Dopiero dzisiaj udało mi się znaleźć trochę czasu by opisać wyprawę, którą odbyliśmy z Podróżniczką 3 sierpnia. Gdzie byliśmy? Dokładnie mówiąc to odwiedziliśmy Morskie Oko w Tatrach.
Cała podróż tam i z powrotem zajęła nam oczywiście cały dzień. Jednak dla osób, które chciałyby tam znaleźć się trochę szybciej i równie szybko wrócić, a zwłaszcza nie zmęczyć się mogę powiedzieć, że kursują na górę bryczki. Jednak dla nas co to by była za frajda gdybyśmy skorzystali z możliwości ułatwienia sobie podróży. Może jednak zacznę od samego początku. Na parking na Łysej Polanie wjechaliśmy około godziny 9:30 (powiem Wam, że parking był prawie całkowicie zapełniony – warto o tym pomyśleć zawczasu). Podejrzewam, że chcielibyście wiedzieć ile kosztował parking:
- 10 zł motocykle
- 20 zł samochody osobowe
- 35 zł autokary
Stąd udaliśmy się na szlak z tym, że należy zaznaczyć, iż wejście na teren TPN (Tatrzański Park Narodowy) jest płatne i ceny kształtują się następująco:
- bilet normalny 5 zł
- bilet ulgowy 2,5 zł
- bilet 7-dniowy normalny 25 zł
- bilet 7-dniowy ulgowy 12,5 zł
- bilet grupowy normalny (grupa do 10 osób) 45 zł
- bilet grupowy ulgowy (grupa do 10 osób) 22,5 zł
Gdy już uporaliśmy się z wszystkimi formalnościami (opłatami) mogliśmy zacząć naszą podróż po szlaku niebieskim, który przechodzi w czerwony (Łysa Polana – Morskie Oko). Czas przejścia to około 3:30 a długość całej trasy wynosi 9km. Nasza podróż obfitowała oczywiście w obserwowanie otaczającej przyrody i formacji górskich (co możecie zobaczyć na zdjęciach). Na trasie znajdują się Wodogrzmoty Mickiewicza, które wyglądają bardzo imponująco, warto na chwile przystanąć w tym miejscu i poobserwować to miejsce.

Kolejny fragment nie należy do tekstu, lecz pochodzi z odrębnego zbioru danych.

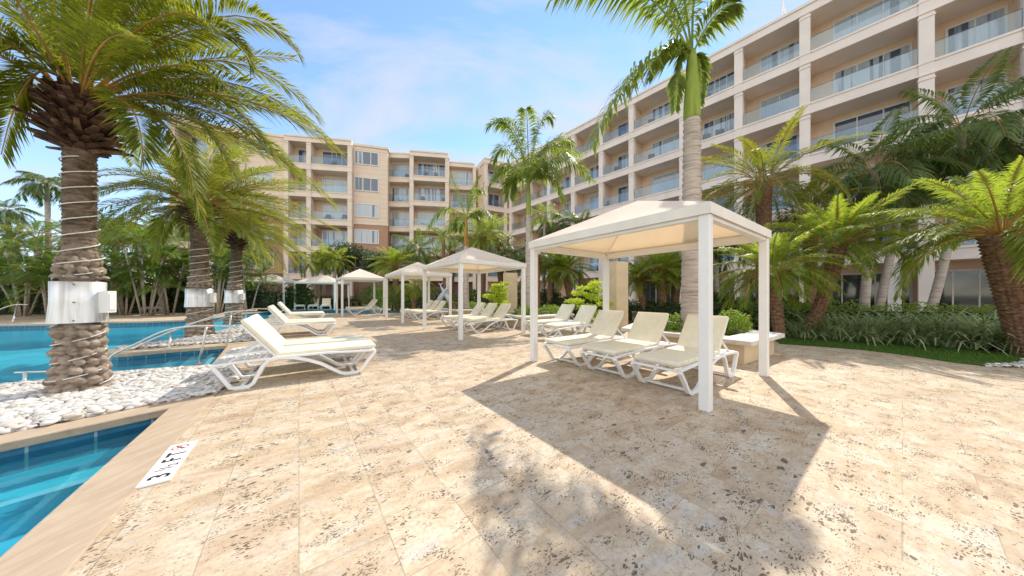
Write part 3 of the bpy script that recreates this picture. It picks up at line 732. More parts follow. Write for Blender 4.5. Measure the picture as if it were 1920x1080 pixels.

Idąc do Morskiego Oka można mieć wielokrotnie złudzenie, że już niedaleko i będziemy na miejscu, jednak jest to tylko złudzenie (sam naciąłem się na to ze dwa razy). Po tym gdy już dotarliśmy na miejsce naszym oczom ukazały się zapierające dech w piersiach widoki jeziora. Oczywiście nad samym Morskim Okiem znajduje się schronisko, w którym możemy zatrzymać się na dłużej by udać się w dalszą drogę lub po prostu coś zjeść.
Mając pewien zapas czasu udaliśmy się szlakiem czerwonym wzdłuż całego jeziora. Szkoda tylko, że zabrakło już czasu na odwiedzenie Czarnego Stawu, który jest o rzut beretem od Morskiego Oka.
Aktualizacja artykułu z dnia: 20 Sierpnia 2013
5 thoughts on “Morskie Oko największe jezioro Polskich Tatr”
Aldonia
(21 sierpnia 2013 - 08:28)Zdjęcia bajeczne, podobają mi się zwłaszcza 1 i 5.
Oleńka
(27 sierpnia 2013 - 16:14)Fajnie, że podajesz ceny – dzięki temu wszystko można znaleźć w jednym miejscu…
Jowita
(24 czerwca 2016 - 11:02)Każdy Polak już chyba widział Morskie Oko. Moim zdaniem czasem za dużo już tam ludzi i ciężko cokolwiek spokojnie zobaczyć. Ja wybieram inne rejony Tatr z powodu mniejszego tłoku. Pozdro Jowita
Kate
(16 lipca 2016 - 18:17)ITak, morskie oko jest świetne, warto je zobaczyć, zwłaszcza jak już jest się w samym Zakopanym to rzut beretem.
Kimas
(9 grudnia 2023 - 23:19)Piękne miejsca, super fotki.